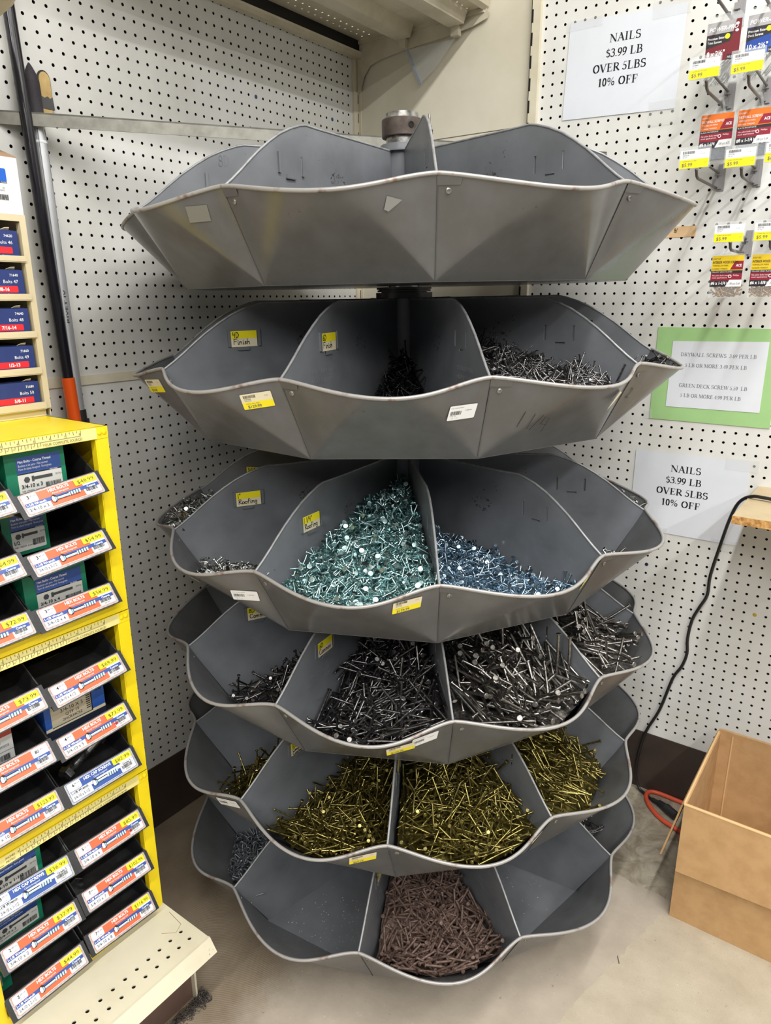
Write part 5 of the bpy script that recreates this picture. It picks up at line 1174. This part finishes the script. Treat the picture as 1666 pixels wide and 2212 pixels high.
NAIL = {
    'finish': (nail_mesh('finish_nail', 2.0, .115, .18, .09, black_nail), 2.0, .115), 'bright': (nail_mesh('wire_nail', 1.6, .10, .19, .04, dark_nail, .16), 1.6, .10),
    'teal': (nail_mesh('teal_roofing_nail', 1.15, .12, .38, .03, zinc, .2), 1.15, .12), 'bluez': (nail_mesh('blue_roofing_nail', 1.15, .115, .34, .035, zinc_blue, .2), 1.15, .115),
    'silver': (nail_mesh('silver_roofing_nail', .85, .12, .40, .035, zinc_plain, .18), .85, .12), 'common8': (nail_mesh('common_nail', 2.5, .15, .30, .06, dark_nail), 2.5, .15),
    'common16': (nail_mesh('sixteen_penny_nail', 3.5, .195, .37, .06, dark_nail), 3.5, .195), 'spike': (nail_mesh('spike_nail', 4.6, .235, .42, .07, bright_nail, .3), 4.6, .235), 'spike2': (nail_mesh('heavy_common_nail', 3.8, .21, .40, .07, bright_nail, .3), 3.8, .21),
    'sinker': (nail_mesh('brass_nail', 3.0, .155, .30, .06, brass_nail), 3.0, .155), 'sinker2': (nail_mesh('brass_nail', 2.7, .145, .29, .06, brass_nail), 2.7, .145),
    'cut': (nail_mesh('cut_nail', 2.5, .20, .33, .08, rust_nail, .4), 2.5, .20), 'staple': (staple_mesh('fence_staple', staple_m), 1.1, .13),
}
def rim_rz(a):
    t = max(0, min(1, a / D)); p = rim_pt(t); return math.hypot(p.x, p.y), p.z
def out_limit(a, z):
    rr, zr = rim_rz(a); rb = RB * math.cos(D / 2) / max(.9, math.cos(a - D / 2))
    f = (z - HB) / (zr - HB)
    return rb + (rr - rb) * f
def inside(p, mg):
    r = math.hypot(p.x, p.y); a = math.atan2(p.y, p.x)
    if r * math.sin(a) < mg or r * math.sin(D - a) < mg or r < 1.9: return False
    if p.z < HB + .05: return False
    return r < out_limit(a, p.z) - mg
CAMV = V(*CAM)
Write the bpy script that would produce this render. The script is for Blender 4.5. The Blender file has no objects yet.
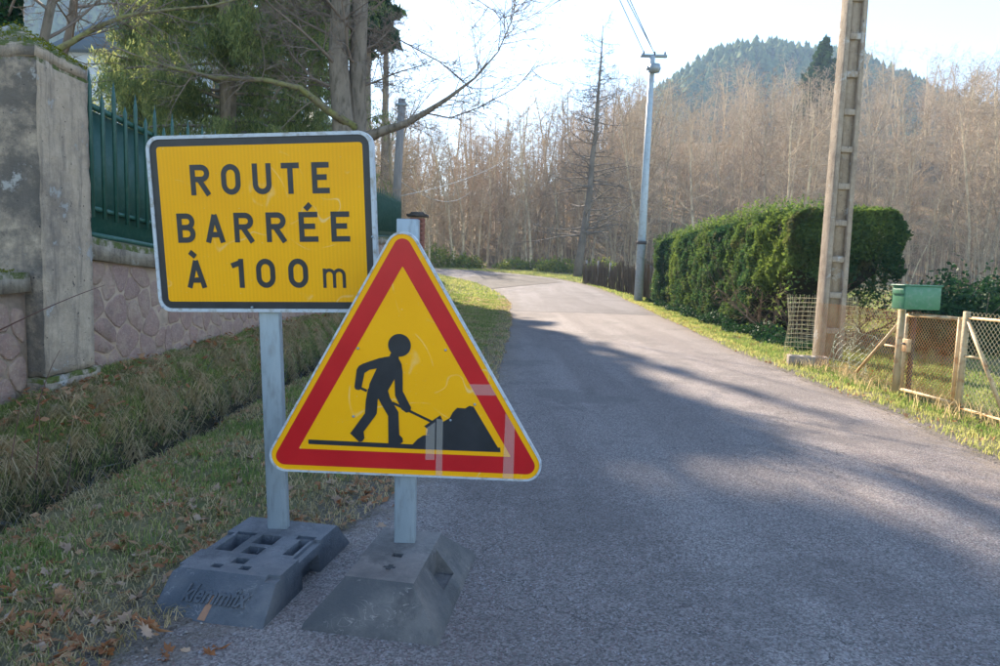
import bpy, bmesh, math, random
import numpy as np
from mathutils import Vector, Matrix
R = math.radians
rng = np.random.default_rng(7)
random.seed(7)
scn = bpy.context.scene
col = scn.collection

# ------------------------------------------------------------------ camera, sky, sun, exposure
CAM_H, FPX, PITCH, ROLL = 1.2, 667.0, math.atan(63 / 667.0), R(1.7)
cam = bpy.data.objects.new('camera', bpy.data.cameras.new('camera'))
col.objects.link(cam)
cam.data.sensor_width = 36.0
cam.data.lens = FPX * 36 / 1000
cam.data.clip_start = 0.05
cam.data.clip_end = 3000
CM = Matrix.Rotation(math.pi / 2 - PITCH, 3, 'X') @ Matrix.Rotation(ROLL, 3, 'Z')
cam.rotation_euler = CM.to_euler()
cam.location = (0, 0, CAM_H)
cam.data.dof.use_dof = True
cam.data.dof.focus_distance = 2.7
cam.data.dof.aperture_fstop = 9.0
scn.camera = cam

SUN_AZ, SUN_EL = R(-16), R(31)          # azimuth from +Y, clockwise positive
world = bpy.data.worlds.new('World'); scn.world = world; world.use_nodes = True
wn = world.node_tree.nodes; wl = world.node_tree.links
sky = wn.new('ShaderNodeTexSky'); sky.sky_type = 'NISHITA'; sky.sun_disc = False
sky.sun_elevation = SUN_EL; sky.sun_rotation = SUN_AZ
sky.altitude = 300; sky.air_density = 1.0; sky.dust_density = 0.15; sky.ozone_density = 1.1
bg = wn['Background']; bg.inputs['Strength'].default_value = 0.115
wl.new(sky.outputs[0], bg.inputs[0])
sun = bpy.data.objects.new('sun', bpy.data.lights.new('sun', 'SUN')); col.objects.link(sun)
sun.data.energy = 5.0; sun.data.angle = R(0.5); sun.data.color = (1.0, 0.86, 0.68)
sdir = Vector((math.sin(SUN_AZ) * math.cos(SUN_EL), math.cos(SUN_AZ) * math.cos(SUN_EL), math.sin(SUN_EL)))
sun.rotation_euler = sdir.to_track_quat('Z', 'Y').to_euler()
sun.location = (-5, 20, 30)
scn.view_settings.view_transform = 'Standard'; scn.view_settings.look = 'None'
scn.view_settings.exposure = 1.8; scn.view_settings.gamma = 1.0
scn.cycles.use_denoising = True
scn.cycles.max_bounces = 8; scn.cycles.transparent_max_bounces = 12; scn.cycles.volume_bounces = 0

def ray(px, py):
    return CM @ Vector(((px - 500) / FPX, -(py - 333) / FPX, -1.0))
def at(px, py, dist):                   # point seen at a photo pixel, dist metres ahead
    d = ray(px, py); return Vector((0, 0, CAM_H)) + d * (dist / d.y)
def on_z(px, py, z=0.0):
    d = ray(px, py); return Vector((0, 0, CAM_H)) + d * ((z - CAM_H) / d.z)

# ------------------------------------------------------------------ materials
def new_mat(name):
    m = bpy.data.materials.new(name); m.use_nodes = True
    nt = m.node_tree; return m, nt, nt.nodes, nt.links, nt.nodes['Principled BSDF']
def coords(nt, kind='Object', scale=(1, 1, 1)):
    tc = nt.nodes.new('ShaderNodeTexCoord'); mp = nt.nodes.new('ShaderNodeMapping')
    mp.inputs['Scale'].default_value = scale
    if kind == 'World':
        g = nt.nodes.new('ShaderNodeNewGeometry'); nt.links.new(g.outputs['Position'], mp.inputs[0])
    else:
        nt.links.new(tc.outputs[kind], mp.inputs[0])
    return mp.outputs[0]
def noise(nt, vec, scale, detail=4, rough=0.6, lo=0.35, hi=0.65, dist=0.0):
    n = nt.nodes.new('ShaderNodeTexNoise'); n.inputs['Scale'].default_value = scale
    n.inputs['Detail'].default_value = detail; n.inputs['Roughness'].default_value = rough
    n.inputs['Distortion'].default_value = dist
    nt.links.new(vec, n.inputs['Vector'])
    mr = nt.nodes.new('ShaderNodeMapRange'); mr.inputs[1].default_value = lo; mr.inputs[2].default_value = hi
    nt.links.new(n.outputs[0], mr.inputs[0]); return mr.outputs[0]
def mix(nt, f, a, b, mode='MIX'):
    m = nt.nodes.new('ShaderNodeMix'); m.data_type = 'RGBA'; m.blend_type = mode
    for s, v in ((m.inputs[0], f), (m.inputs[6], a), (m.inputs[7], b)):
        if isinstance(v, bpy.types.NodeSocket): nt.links.new(v, s)
        elif isinstance(v, (int, float)): s.default_value = v
        else: s.default_value = (*v, 1)
    return m.outputs[2]
def mathn(nt, op, a, b=0.0):
    m = nt.nodes.new('ShaderNodeMath'); m.operation = op
    for s, v in ((m.inputs[0], a), (m.inputs[1], b)):
        if isinstance(v, bpy.types.NodeSocket): nt.links.new(v, s)
        else: s.default_value = v
    return m.outputs[0]
def bump(nt, bsdf, h, strength, dist=0.01, prev=None):
    b = nt.nodes.new('ShaderNodeBump'); b.inputs['Strength'].default_value = strength
    b.inputs['Distance'].default_value = dist
    nt.links.new(h, b.inputs['Height'])
    if prev is not None: nt.links.new(prev, b.inputs['Normal'])
    nt.links.new(b.outputs[0], bsdf.inputs['Normal']); return b.outputs[0]
def simple(name, c1, c2=None, scale=8, rough=0.7, bumpst=0.0, bscale=60, metal=0.0, kind='World', lo=.35, hi=.65, c3=None, s3=30, stretch=(1, 1, 1), spec=0.5):
    m, nt, n, l, b = new_mat(name)
    v = coords(nt, kind, stretch)
    c = mix(nt, noise(nt, v, scale, 6, .6, lo, hi), c1, c2 or c1)
    if c3: c = mix(nt, noise(nt, v, s3, 5, .6, .5, .7), c, c3)
    l.new(c, b.inputs['Base Color'])
    b.inputs['Roughness'].default_value = rough; b.inputs['Metallic'].default_value = metal
    b.inputs['Specular IOR Level'].default_value = spec
    if bumpst: bump(nt, b, noise(nt, v, bscale, 5, .65, .2, .8), bumpst, 0.01)
    return m
def foliage(name, c1, c2, trans=0.35, rough=0.55, c3=None):
    m, nt, n, l, b = new_mat(name)
    a = n.new('ShaderNodeAttribute'); a.attribute_name = 'tint'
    c = mix(nt, a.outputs['Fac'], c1, c2)
    v = coords(nt, 'World')
    if c3: c = mix(nt, mathn(nt, 'MULTIPLY', noise(nt, v, 1.7, 5, .65, .54, .66), .7), c, c3)
    l.new(c, b.inputs['Base Color']); b.inputs['Roughness'].default_value = rough
    b.inputs['Specular IOR Level'].default_value = 0.08
    t = n.new('ShaderNodeBsdfTranslucent')
    hs = n.new('ShaderNodeHueSaturation'); hs.inputs['Value'].default_value = 1.7; hs.inputs['Saturation'].default_value = 1.1
    l.new(c, hs.inputs['Color']); l.new(hs.outputs[0], t.inputs[0])
    ms = n.new('ShaderNodeMixShader'); ms.inputs[0].default_value = trans
    l.new(b.outputs[0], ms.inputs[1]); l.new(t.outputs[0], ms.inputs[2])
    l.new(ms.outputs[0], n['Material Output'].inputs[0]); return m

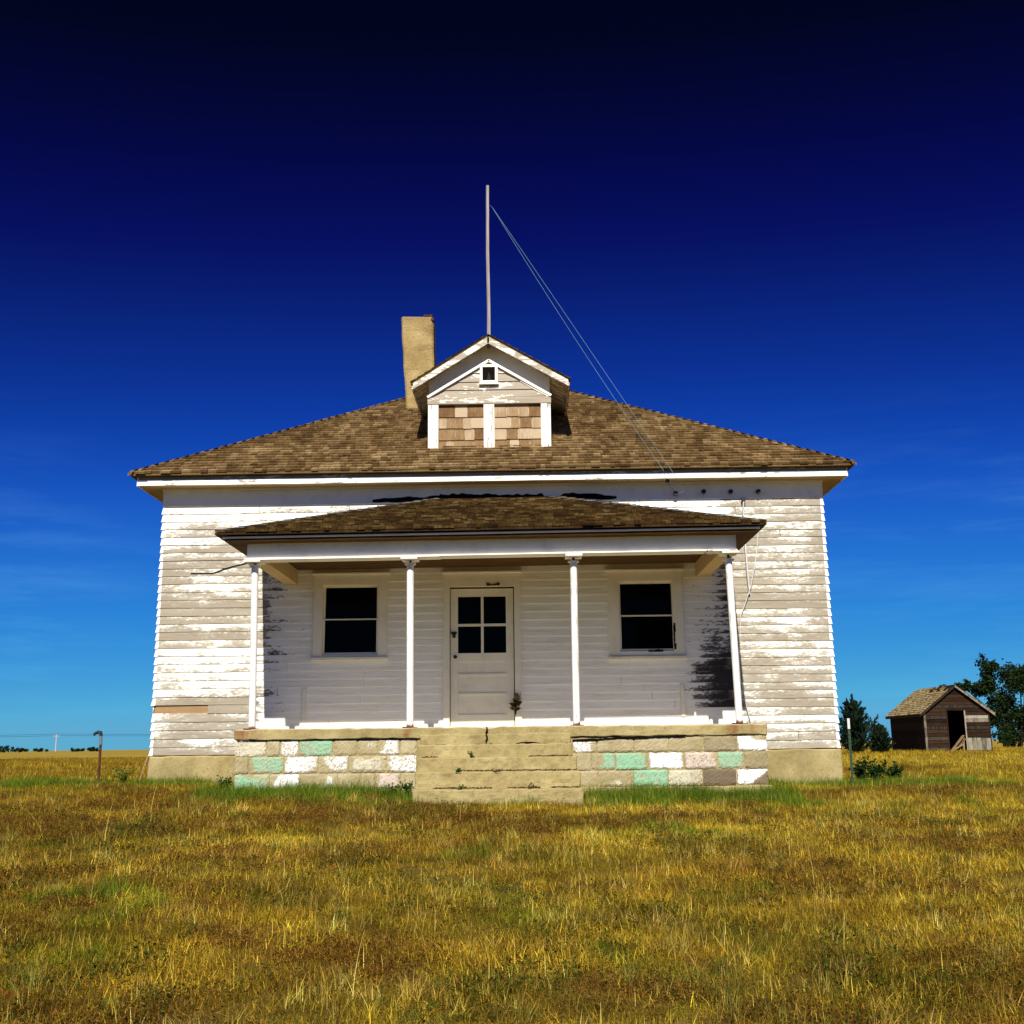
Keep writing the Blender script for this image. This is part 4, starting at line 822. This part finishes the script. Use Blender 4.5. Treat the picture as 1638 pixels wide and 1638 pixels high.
for sx in (-1, 1):
    ex = SX0 - .22 if sx < 0 else SX1 + .24; ez = SE - sl_s * .2; P = [Vector((mid, SY0 - .14, SR)), Vector((ex, SY0 - .14, ez)), Vector((ex, SY1 + .12, ez)), Vector((mid, SY1 + .12, SR))]
    dk_ = sh_part(MB().prism(P, (0, 0, -.03)), 'roof_deck', M['shedwood'])
    d = P[1] - P[0]; n = 14; nrm = Vector((-d.z, 0, d.x)) ; nrm = (nrm if nrm.z > 0 else -nrm).normalized()
    b = MB(); tt = []; rnd = random.Random(5)
    for r in range(n):
        a = P[1] - d * (r / n); a2 = P[1] - d * ((r + 1.1) / n); y = P[0].y
        while y < P[2].y:
            y2 = y + rnd.uniform(.10, .24)
            gone = (r >= 11 and y < SY0 + 2.6 and rnd.random() < .75) or rnd.random() < .04
            if not gone:
                o1 = nrm * (.022 + rnd.uniform(0, .02)); o2 = nrm * .006
                b.add([tuple(Vector((a.x, y, a.z)) + o1), tuple(Vector((a.x, y2 - .012, a.z)) + o1 * rnd.uniform(.7, 1.2)), tuple(Vector((a2.x, y2 - .012, a2.z)) + o2), tuple(Vector((a2.x, y, a2.z)) + o2), (a.x, y, a.z), (a.x, y2 - .012, a.z)], [(0, 1, 2, 3), (4, 5, 1, 0), (4, 0, 3)]); tt += [rnd.random()] * 6
            y = y2
    o = mesh('shingle_field', b.v, b.f, M['shed_shingle'], dk_); fattr(o.data, 'tint', tt); tag(o, kind='stuff')
    sh_part(MB().prism([P[0] + Vector((0, -.02, -.031)), P[1] + Vector((0, -.02, -.031)), P[1] + Vector((0, -.02, -.13)), P[0] + Vector((0, -.02, -.13))], (0, .02, 0)), 'rake_board', M['shedpale'] if sx > 0 else M['bark'])
    sh_part(MB().box(min(ex, ex - sx * .03), max(ex, ex - sx * .03), P[0].y + .001, P[2].y, ez - .13, ez - .031), 'eave_board', M['bark'])
# scrap boards leaning in the doorway
for a, b_, w_, lab in (((20.95, 38.9, 0.02), (21.7, 39.15, 0.78), .16, 'long pale scrap board leaning across the shed doorway'), ((21.15, 38.85, 0.02), (21.75, 39.1, 0.62), .12, 'brown scrap board leaning low in the shed doorway'),
                       ((21.5, 38.7, .02), (21.72, 39.2, .66), .07, 'thin upright stick of scrap wood before the shed doorway'), ((20.9, 38.75, .04), (21.5, 38.8, .34), .2, 'wide tan scrap board lying lowest before the shed doorway')):
    tag(MB().bar(a, b_, w_, .03).make('scrap_board', M['scrap']), lab, 'board', 'scrap boards at the shed door')

# ------------------------------------------------------------------ trees and plants
def leaf_mesh(name, P, N_, size, mat, parent, var, asp=1.6, seed=0):
    r = np.random.default_rng(seed); n = len(P); P = np.asarray(P, float)
    D_ = N_ / (np.linalg.norm(N_, axis=1, keepdims=True) + 1e-9)
    q = r.normal(size=(n, 3)); T = np.cross(D_, q); T /= np.linalg.norm(T, axis=1, keepdims=True) + 1e-9
    s = (size if np.ndim(size) else np.full(n, size))[:, None]
    V = np.empty((n, 4, 3)); V[:, 0] = P; V[:, 1] = P + D_ * s * asp * .5 + T * s * .5; V[:, 2] = P + D_ * s * asp; V[:, 3] = P + D_ * s * asp * .5 - T * s * .5
    o = mesh(name, V.reshape(-1, 3).tolist(), np.arange(4 * n).reshape(n, 4).tolist(), mat, parent)
    fattr(o.data, 'var', np.repeat(var, 4)); return o
def branch_pts(a, b, n, wob, r):
    a, b = np.array(a, float), np.array(b, float); pts = [a + (b - a) * t for t in np.linspace(0, 1, n)]
    for p in pts[1:-1]: p += r.normal(size=3) * wob
    return pts
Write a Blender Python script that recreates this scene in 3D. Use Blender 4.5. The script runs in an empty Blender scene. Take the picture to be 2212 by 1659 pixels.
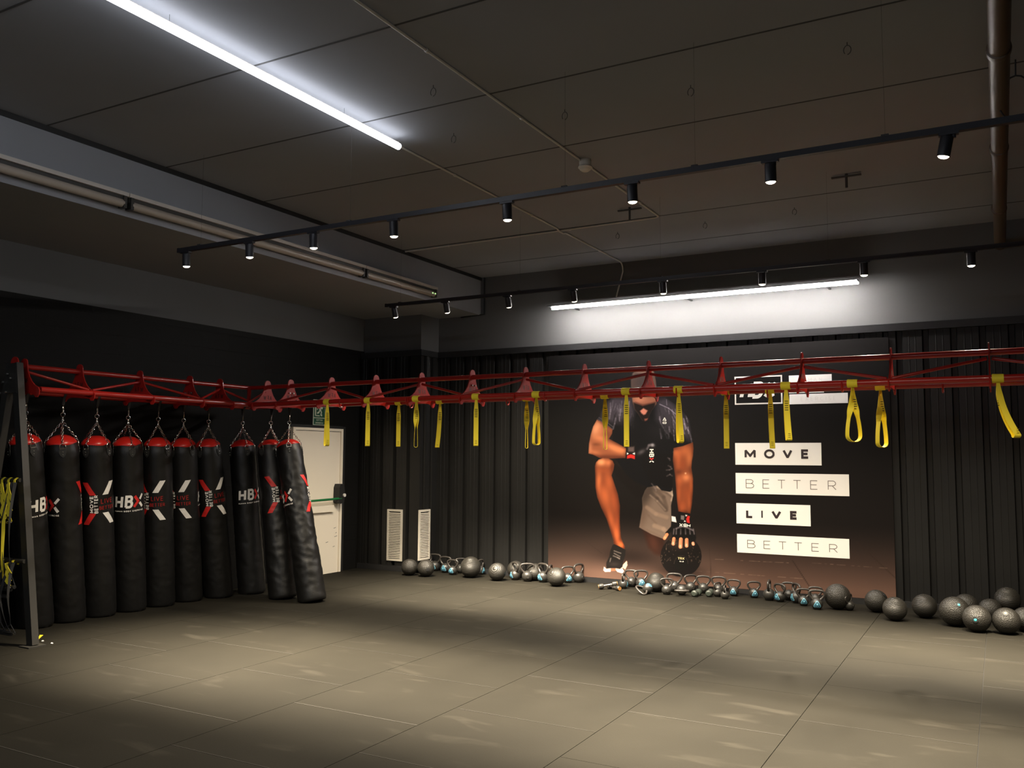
import bpy, bmesh, math, random
import numpy as np
from mathutils import Vector, Matrix, noise

# ------------------------------------------------------------------ camera, world, exposure
F_PX, YAW, PITCH, ROLL, CAM_H = 1893.0, -0.506483, 0.0827651, 0.0053744, 1.65
sc = bpy.context.scene
col = sc.collection
fwd = Vector((math.sin(YAW)*math.cos(PITCH), math.cos(YAW)*math.cos(PITCH), math.sin(PITCH)))
rt0 = Vector((math.cos(YAW), -math.sin(YAW), 0))
up0 = rt0.cross(fwd)
rt = rt0*math.cos(ROLL) + up0*math.sin(ROLL)
up = -rt0*math.sin(ROLL) + up0*math.cos(ROLL)
cam_d = bpy.data.cameras.new('camera')
cam = bpy.data.objects.new('camera', cam_d)
col.objects.link(cam)
cam_d.sensor_width = 36.0
cam_d.lens = F_PX/2212*36.0
cam_d.clip_start = 0.05
cam.matrix_world = Matrix(((rt.x, up.x, -fwd.x, 0), (rt.y, up.y, -fwd.y, 0), (rt.z, up.z, -fwd.z, CAM_H), (0, 0, 0, 1)))
sc.camera = cam
vs = sc.view_settings
vs.view_transform = 'Standard'
vs.look = 'None'
vs.gamma = 1.0
vs.use_curve_mapping = False
vs.exposure = 0.0
w = bpy.data.worlds.new('world')
sc.world = w
w.use_nodes = True
w.node_tree.nodes['Background'].inputs[0].default_value = (0.01, 0.01, 0.012, 1)
w.node_tree.nodes['Background'].inputs[1].default_value = 0.2

SPOT_W, SPILL_W, SPOT_COL = 2600.0, 265.0, (1.0, 0.86, 0.65)
LED_LONG, LED_WALL = 11.0, 265.0
LED_COL = (0.90, 0.93, 1.0)

CAM = Vector((0, 0, CAM_H))
def hit(px, py, ax, v):
    """point of a world plane (axis ax = v) seen at a place of the 2212x1659 frame"""
    d = rt*((px-1106)/F_PX) + up*((829.5-py)/F_PX) + fwd
    t = (v-CAM[ax])/d[ax]
    return CAM + d*t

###

> _WORK TO COMPLETE_
Copy each line from the data above that includes "scene".

> _EXERCISE SOLUTION_
scn = bpy.context.scene
Write a Blender Python script that recreates this scene in 3D. Use Blender 4.5. The script runs in an empty Blender scene. Take the picture to be 2212 by 1659 pixels.
sc = bpy.context.scene